Vendredi matin, 16 septembre, à 8h15, nous avons appris par la radio que plusieurs garnisons s’étaient soulevées dans différentes localités de la République. Nous en étions donc au dernier chapitre du régime péroniste, en dépit du fait que presque personne n’y avait cru. J’ai la satisfaction d’avoir été un des seuls représentants diplomatiques à Buenos Aires à avoir annoncé ce dénouement depuis le mois de décembre dernier. Je vous ai décrit dans mes récents rapports2, dans lesquels j’ai essayé de vous donner un tableau de l’évolution de la situation, les raisons pour lesquelles le soulèvement de l’armée devenait, à mes yeux, de plus en plus inévitable; l’armée devait fatalement se rendre compte que si elle voulait subsister, il fallait qu’elle se défasse du dictateur: c’est cette solution qu’elle a choisie.
La presse vous a informé au sujet de la marche des hostilités entre les deux camps ennemis au cours des journées des 16, 17 et 18 septembre. Le 19 septembre, les pourparlers ont commencé entre les représentations de la Révolution et la Junte Militaire qui avait pris en mains les affaires de l’Etat après la fuite du dictateur. Hier, on a reçu la nouvelle qu’un nouveau gouvernement avait été constitué à Córdoba, sous la présidence du Général Lonardi. Celuici fera son entrée demain à Buenos Aires. C’est tout ce que nous savons à l’heure actuelle. Il semble s’agir d’un homme sérieux; il aurait désigné un secrétaire pour les Affaires étrangères dans la personne du Colonel d’aviation (Commodore) Jorge Krause, sur lequel je n’ai pas de renseignements.
J’annexe à cet exposé des notices que j’ai rédigées plutôt pour moi-même sur les événements qui se sont développés au cours de ces dernières journées3, dont quelques-unes ont été tragiques pour la population de Buenos Aires vu la panique causée par les menaces de bombardement. Ces notices complèteront peut-être, en tous cas en ce qui concerne le climat psychologique dans la capitale, les nouvelles que vous avez lues dans la presse. Dans un de mes exposés, vous pourrez lire également les dispositions que j’ai prises relativement à notre colonie. Selon les nouvelles que nous avons reçues jusqu’ici, nous n’avons à déplorer aucune victime et aucun trouble au sein de nos colonies: celle qui a couru le plus grand risque, c’est notre colonie de Córdoba, et un télégramme de notre consul dans ladite ville nous a rassurés pleinement, hier soir, sur le sort de nos compatriotes dans la localité précitée.
La situation à Buenos Aires est redevenue normale.

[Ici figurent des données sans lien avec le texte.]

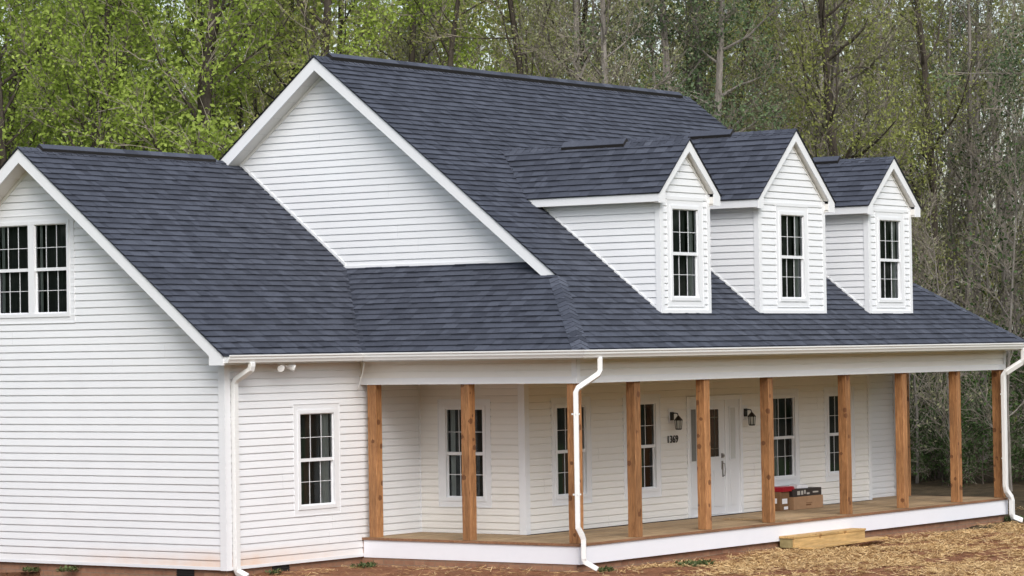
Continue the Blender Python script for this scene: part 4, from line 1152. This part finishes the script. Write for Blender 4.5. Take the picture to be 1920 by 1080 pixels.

Cela est dû au fait que l’Armée a procédé de la façon la plus décidée, et je dirais même atroce, contre ceux qui ont tenté de créer des désordres. Dans la nuit du 19 au 20 septembre, par exemple, l’Armée a tout simplement abattu 380 membres de la fameuse «AlianzaLibertadora» (le groupe de choc de Perón dont je vous ai si souvent entretenu dans mes rapports), attendu que ces individus refusaient de sortir de leur édifice et de se désarmer.
En dépit de cette leçon tragique, inhumaine, mais probablement nécessaire, plusieurs groupes de la CGT4 ont tenté de semer le désordre et le trouble dans la capitale au cours de la journée d’hier. Des bandes d’individus armés se dirigeaient de la campagne vers la ville; d’autres individus ont essayé de défendre les bustes et les photographies du dictateur et d’Eva Perón que le public voulait détruire: des échauffourées s’en sont suivies un peu partout pendant la journée d’hier et, hier soir à minuit, un officier de la marine, très au courant des faits, m’a déclaré que les victimes des troubles d’hier sont plus de mille. Comme vous le voyez, l’Armée est décidée à ne tolérer aucune tentative de trouble et cela a donné à la population le sentiment de sécurité qu’elle avait perdu depuis des mois et surtout au cours de ces derniers jours à cause des bruits qui ne cessaient de courir sur les intentions de la CGT. Hier soir encore, on disait que la CGT avait enlevé Perón du navire de guerre paraguayen sur lequel il s’est réfugié, et qu’un choc avec l’Armée devenait inévitable. Ce n’est donc pas pour rien que l’Armée argentine a procédé de la façon féroce que j’ai décrite ci-dessus et qui est si peu dans les mœurs latinoaméricaines.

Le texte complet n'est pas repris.